The grounds around the abbey remind me of the descriptions of abbey life in the Cadfael mystery stories by Ellis Peters. There’s a walled orchard, and outside the wall there’s fields of vegetables. Too bad I didn’t get to go inside.

On the way home from Vezzolano, I see a sign to Pino d’Asti. This is a town that makesa white wine from pinto noir grapes. So I say, why not take a look. It’s another hill town, but the hill is very high and precipitous, and a pretty nice drive to the top. The road through the village comes up one side of the hill, wanders across the top, and down the other side. The road is seldom straight, but has switchbacks going up and down, and winds through the village, probably following cow paths or pedestrian ways from the past.

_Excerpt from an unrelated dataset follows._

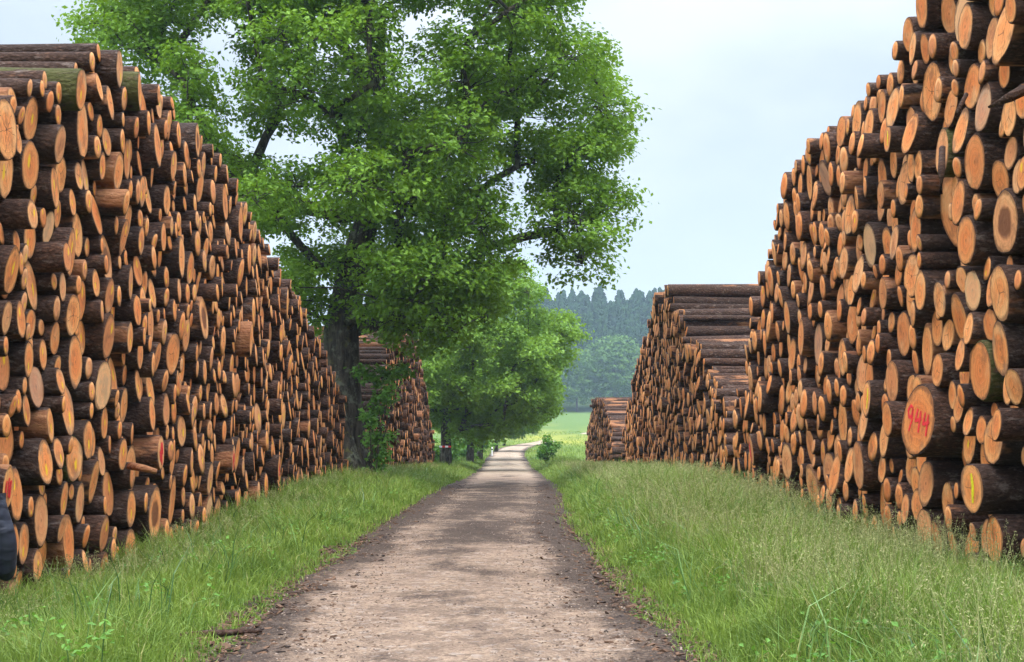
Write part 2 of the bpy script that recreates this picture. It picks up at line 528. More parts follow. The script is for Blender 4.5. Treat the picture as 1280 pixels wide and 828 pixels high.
SR = [(1151,527,92,'944'),(1256,368,74),(1160,370,57),(1204,399,65),(1160,420,50),(1233,460,78),(1246,503,52),(1151,442,65),(1046,525,63),
      (1196,553,52),(1219,610,67,'yellow'),(1243,605,67),(1180,623,57),(1111,553,48),(1063,581,46),(1050,588,55),(1161,653,48),(1222,670,50),
      (1239,542,65),(1274,436,52),(1099,483,50),(1051,442,50),(990,396,45),(1009,553,48),(1276,610,65),(1258,41,82),(1219,31,62),
      (1164,115,86),(1190,189,68),(1176,283,90),(1249,283,80),(1221,294,66),(1201,253,57),(1140,290,60),(1129,220,60),(1061,269,57),
      (1229,133,62),(1246,216,51),(1246,99,47),(1186,316,49),(1094,218,45),(1083,505,45,'yellow'),(940,560,40,'red'),(1112,172,34,'yellow')]
SL = [(10,164,82,'star'),(43,205,72),(68,227,60),(188,176,60),(51,145,60),(143,87,53),(29,268,51),(53,295,50),(10,333,63),(104,290,58),
      (128,268,58),(140,324,63),(48,360,63),(164,275,46),(18,452,72),(92,452,75),(124,485,67),(80,506,72),(16,550,67),(36,607,54),
      (78,617,52),(52,573,55),(142,617,60),(119,607,60),(178,643,67),(90,671,72),(58,695,54),(199,560,46,'red'),(181,516,45),
      (8,603,58,'red'),(291,570,36,'red'),(350,581,30,'red'),(105,113,55,'moss'),(172,105,48,'moss')]
SRw = [sd(*(s[:3]), XR, s[3] if len(s) > 3 else None) for s in SR]
SLw = [sd(*(s[:3]), XL, s[3] if len(s) > 3 else None) for s in SL]

fl_l = lambda y: gz(np.full_like(y, XL - .3), y) - .03
fl_r = lambda y: gz(np.full_like(y, XR + .3), y) - .03
WL = [16, 18, 16, 14, 10, 7, 5, 3, 1.5, .4, 0]
WR = [9, 12, 13, 13, 12, 10, 8, 5, 3, 1, 0]
W2 = [6, 11, 14, 12, 10, 7, 4, 2, 1, 0, 0]
W3 = [4, 8, 12, 14, 12, 10, 7, 4, 2, 0, 0]
STACKS = [
    ('left', XL, +1, pack(6.2, 32.6, ([6.2, 8, 11, 13.6, 16, 18.8, 21.1, 25.4, 28.4, 31.6, 32.6], [.4, 2.2, 4.75, 6.15, 6.25, 6.1, 5.45, 4.6, 3.7, 2.7, 1.7]), fl_l, WL, SLw, 3)),
    ('right', XR, -1, pack(6.0, 25.2, ([6, 7.5, 9.5, 12.4, 13.2, 14.0, 16.5, 19.3, 21.4, 23.6, 25.2], [.6, 3.5, 6.6, 7.2, 6.4, 5.95, 6.05, 6.05, 4.85, 3.5, 1.2]), fl_r, WR, SRw, 5)),
    ('second right', XR + .1, -1, pack(26.2, 54, ([26.2, 27.2, 29.8, 30.2, 33, 33.4, 36, 36.4, 41, 42, 45, 49, 54], [1.2, 2.5, 3.2, 3.9, 4.3, 5.1, 5.4, 6.25, 6.4, 5.8, 5.0, 3.8, 1.6]), fl_r, W3, (), 7)),
    ('third right', XR + .1, -1, pack(60, 87, ([60, 62, 68, 75, 81, 87], [1, 2.2, 3.6, 3.9, 2.9, .8]), fl_r, W3, (), 9)),
    ('second left', XL - .1, +1, pack(40, 65.5, ([40, 41.3, 44, 46.5, 54.8, 58, 62, 65.5], [1.4, 3.2, 5.0, 5.85, 5.9, 4.9, 3.1, 1.2]), fl_l, W3, (), 13)),
]


def log_parts(r, L, rg, nseg, nring, bias=0.0):
    """bark verts/quads and cut face verts/tris; log axis is local -x, cut end at x=0"""
    th = np.arange(nseg) * 2 * math.pi / nseg
    p = rg.uniform(0, 6.28, 4)
    sec = 1 + .045 * np.sin(2 * th + p[0]) + .028 * np.sin(3 * th + p[1]) + .018 * np.sin(5 * th + p[2]) + rg.normal(0, .008, nseg)
    if rg.random() < .18:   # a flare or a flat side
        a0 = rg.uniform(0, 6.28)
        sec *= 1 + rg.choice([-.13, .12]) * np.exp(-((np.angle(np.exp(1j * (th - a0)))) / .5) ** 2)
    ta, tb = rg.normal(bias, .045), rg.normal(0, .09)
    xs = -L * np.linspace(0, 1, nring) ** 1.6
    xs[1] = min(xs[1], -.012) if nring < 3 else -.02
    V = []
    for k, x in enumerate(xs):
        tap = 1 - .06 * (-x / L)
        if k == 0: tap *= .985
        rr = r * sec * tap * (1 + (rg.normal(0, .02, nseg) if k > 1 else 0))
        if nring > 5 and k > 1 and rg.random() < .5: rr = rr * (1 + .10 * np.exp(-((np.angle(np.exp(1j * (th - rg.uniform(0, 6.28))))) / .3) ** 2))
        y, z = np.cos(th) * rr, np.sin(th) * rr
        sh = (ta * y + tb * z) * math.exp(x * 1.5)
        V.append(np.stack([x + sh, y, z], 1))
    i = np.arange(nseg); j = (i + 1) % nseg
    Q = [np.stack([k * nseg + i, (k + 1) * nseg + i, (k + 1) * nseg + j, k * nseg + j], 1) for k in range(nring - 1)]
    n0 = nring * nseg
    # front annulus of bark
    chip = rg.normal(0, .012, nseg)
    for _ in range(rg.integers(0, 3)):
        chip -= rg.uniform(.02, .10) * np.exp(-((np.angle(np.exp(1j * (th - rg.uniform(0, 6.28))))) / .22) ** 2)
    fr = r * sec * .985 * (1 + chip)
    def ringv(f, x):
        y, z = np.cos(th) * fr * f, np.sin(th) * fr * f
        return np.stack([x + ta * y + tb * z, y, z], 1)
    V.append(ringv(.93, 0))
    Q.append(np.stack([i, j, n0 + j, n0 + i], 1))
    V.append([[-L, 0, 0]])
    e = (nring - 1) * nseg
    T = np.stack([j + e, i + e, np.full(nseg, n0 + nseg)], 1)
    bark = (np.concatenate(V), np.concatenate(Q), T)
    # cut face: rim wall + two rings + centre, 4 mm proud of the bark annulus
    FV = [ringv(.955, -.002), ringv(.955, .004), ringv(.5, .004 + rg.normal(0, .002)), [[.004, 0, 0]]]
    FQ = [np.stack([i, j, nseg + j, nseg + i], 1), np.stack([nseg + i, nseg + j, 2 * nseg + j, 2 * nseg + i], 1)]
    FT = np.stack([2 * nseg + i, 2 * nseg + j, np.full(nseg, 3 * nseg)], 1)
    FVc = np.concatenate(FV)
    po = rg.normal(0, .06, 2)
    pith = np.stack([FVc[:, 1] / r + 0, FVc[:, 2] / r + 0, np.full(len(FVc), r)], 1)
    pith[:, :2] /= .955
    return bark, (FVc, np.concatenate(FQ), FT, pith), (ta, tb)


LOGS = []
for si, (sname, X0, sg, circ) in enumerate(STACKS):
    for (y, z, r, info) in circ:
        rg = np.random.default_rng(int(1e5 * y) % 999983 + si * 77)
        q = rg.random()
        j = rg.uniform(-.12, .08)
        if q < .09: j -= rg.uniform(.06, .25)
        elif q > .94: j += rg.uniform(.05, .17)
        if info == '944': j = .2
        elif info: j = .16
        x = X0 + sg * j
        px, py, dep = proj((x, y, z))
        h = 2 * r * F / dep
        w = h * min(1, abs(x) / y)
        vis = max(0, min(px + w / 2, 1280) - max(px - w / 2, 0)) * max(0, min(py + h / 2, 828) - max(py - h / 2, 0))
        LOGS.append(dict(si=si, s=sname, x=x, y=y, z=z, r=r, sg=sg, info=info, px=px, py=py, h=h, w=w, vis=vis, rg=rg))
# hidden ends: a log whose cut end sits well behind nearer, prouder logs shows little
for a in LOGS:
    if a['si'] > 1: continue
    cov = 0
    for b in LOGS:
        if b is a or b['si'] != a['si']: continue
        if b['y'] < a['y'] and abs(b['px'] - a['px']) < (a['w'] + b['w']) * .5 and abs(b['py'] - a['py']) < (a['h'] + b['h']) * .45:
            # does the nearer log reach further towards the road?
            pass
order = sorted([l for l in LOGS if l['si'] < 2 and (l['vis'] > 0)], key=lambda l: -l['vis'] - (1e6 if l['info'] else 0))
SEL = order[:300]
selset = set(id(l) for l in SEL)

# ---- labels: logs with a look of their own are landmarks; the others are named from them
def zone(l):
    z = l['z']
    v = 'foot' if z < .75 else 'lower part' if z < 1.9 else 'middle' if z < 3.4 else 'upper part' if z < 4.9 else 'top'
    return v

looks = ['moss', 'bare', 'star', 'grey', 'heart', 'pale']
marks = [l for l in SEL if l['info']]
for l in marks: l['look'] = l['info']
for l in sorted(SEL, key=lambda l: -l['r'] + random.random() * .12):
    if len(marks) >= 46: break
    if l['info']: continue
    if min(math.hypot((l['px'] - m['px']) / 1.0, (l['py'] - m['py']) / 1.3) for m in marks) < 58: continue
    near = sorted(marks, key=lambda m: math.hypot(l['px'] - m['px'], l['py'] - m['py']))[:3]
    used = [m['look'] for m in near]
    cand = [k for k in looks if k not in used]
    same = lambda k: sum(1 for m in marks if m['look'] == k and m['si'] == l['si'] and zone(m) == zone(l))
    cnt = lambda k: sum(1 for m in marks if m['look'] == k)
    cand = [k for k in cand if same(k) == min(same(c) for c in cand)]
    l['look'] = min(cand, key=cnt)
    marks.append(l)
PH = {'944': 'log numbered 944', 'red': 'red-painted log', 'yellow': 'yellow-streaked log', 'moss': 'mossy log', 'bare': 'barkless log',
      'star': 'star-cracked log', 'grey': 'grey-faced log', 'heart': 'dark-hearted log', 'pale': 'pale-faced log'}
LONG = {'944': 'thick log with 944 painted red on its cut face', 'red': 'log with red-sprayed cut face',
        'yellow': 'log with a long yellow paint streak', 'moss': 'mossy green-barked log', 'bare': 'reddish barkless log',
        'star': 'log with star-shaped cracks', 'grey': 'log with grey weathered cut face', 'heart': 'log with dark brown heart in its face',
        'pale': 'log with pale straw-coloured cut face'}
def where(l):
    same = [m for m in marks if m['look'] == l['look'] and m['si'] == l['si'] and zone(m) == zone(l)]
    st = 'left' if l['si'] == 0 else 'right'
    base = f"{st} stack's {zone(l)}"
    if len(same) == 1: return '', base
    same.sort(key=lambda m: m['px'], reverse=(st == 'right'))     # from the near end
    names = {2: ['near', 'far'], 3: ['near', 'central', 'far']}.get(len(same), ['nearest', 'second', 'third', 'fourth', 'fifth', 'sixth', 'seventh'])
    return names[same.index(l)] + ' ', base
for m in marks:
    rk, wh = where(m)
    m['short'] = PH[m['look']] if m['look'] == '944' else f"{rk}{PH[m['look']]} in the {wh}"
    m['label'] = LONG[m['look']] if m['look'] == '944' else f"{rk}{LONG[m['look']]} in the {wh}"
rest = [l for l in SEL if 'look' not in l]
DIRS = ['right of', 'up-right of', 'above', 'up-left of', 'left of', 'down-left of', 'below', 'down-right of']
ORD = ['', 'second ', 'third ', 'fourth ', 'fifth ', 'sixth ', 'seventh ', 'eighth ', 'ninth ', 'tenth ', 'eleventh ', 'twelfth ']
buck = {}
for l in rest:
    ms = [m for m in marks if m['si'] == l['si']]
    m = min(ms, key=lambda m: math.hypot((l['px'] - m['px']) * 1.8, l['py'] - m['py']))
    dx, dy = (l['px'] - m['px']) * 1.8, m['py'] - l['py']
    k = int(round(math.atan2(dy, dx) / (math.pi / 4))) % 8
    buck.setdefault((id(m), k), []).append((math.hypot(dx, dy), l, m))
for (mi, k), v in buck.items():
    v.sort(key=lambda e: e[0])
    for n, (d, l, m) in enumerate(v):
        size = 'slim' if l['r'] < .17 else 'mid-sized' if l['r'] < .235 else 'thick'
        o = ORD[n] if n else ('nearest ' if len(v) > 1 else '')
        l['label'] = f"{size} log, {o}{DIRS[k]} the {m['short']}"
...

Finally back in Alba (it took much less time to return since I didn’t get lost as often). I had dinner at Osteria la Libera (Michelin recommendation). Nice place. The food was good, but not great.

Note: The cost of unleaded gas is about euro 1.35 per liter, which is about $1.89 per liter, or approximately $7.80 per gallon. It took euro 53 ($74) to fill up a very small Fiat Punto. So when I come home, I don’t think I’ll be complaining about gas prices!